Den Beweis ihrer Wirksamkeit ist Japans Geldpolitik auch nach rund zwei Jahrzehnten schuldig geblieben."
Der Mittelstand leidet
Trotz des billigen Geldes halten sich die Banken auf der anderen Seite bei Krediten an kleine und mittlere Unternehmen zurück, weil die Zinssituation auf die Gewinne der Institute drückt und sich mit diesen Kreditvergaben nur wenig verdienen lässt. Während große Unternehmen sich günstig über den Kapitalmarkt refinanzieren können, sind kleine und mittlere Unternehmen auf die Bankfinanzierung angewiesen.

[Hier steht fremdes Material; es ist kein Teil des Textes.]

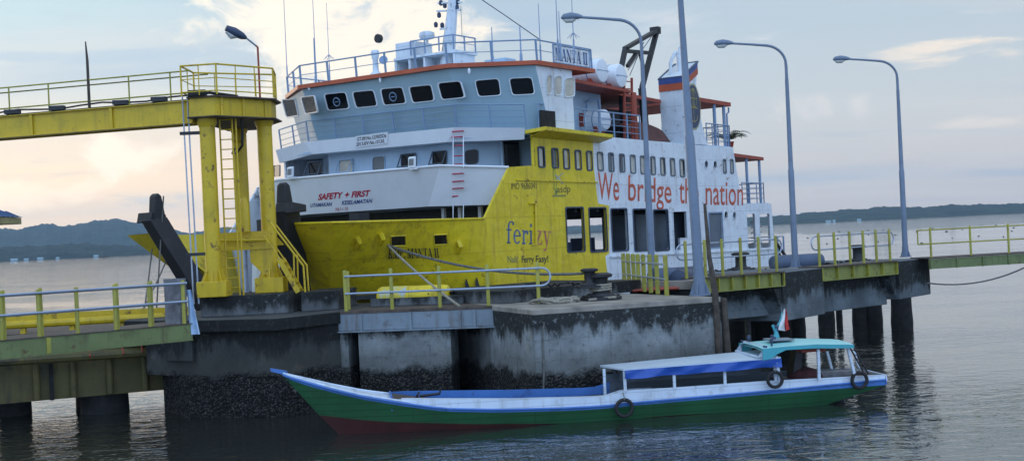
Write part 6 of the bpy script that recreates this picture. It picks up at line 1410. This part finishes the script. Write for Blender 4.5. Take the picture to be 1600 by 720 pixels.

Sie können derzeit aufgrund der restriktiven Kreditvergabe ihre Wachstumspotentiale nicht ausschöpfen, ihre Mitarbeiter verdienen weniger und erhalten geringere Lohnzuwächse. Reallohnerhöhungen waren in Japans Wirtschaft ohnehin zuletzt eine Ausnahmeerscheinung. Profitiert haben vor allem Beschäftigte in Exportindustrien - auch dies ein Moment der Ungleichverteilung.
Den Beweis ihrer Wirksamkeit ist Japans Geldpolitik auch nach rund zwei Jahrzehnten schuldig geblieben. Kein Wunder also, dass die Befürworter der derzeitigen EZB-Politik rar gesät sind. Wie lange will und kann die EZB gegen die Überzeugung des Marktes noch dem erfolglosen japanischen Beispiel folgen?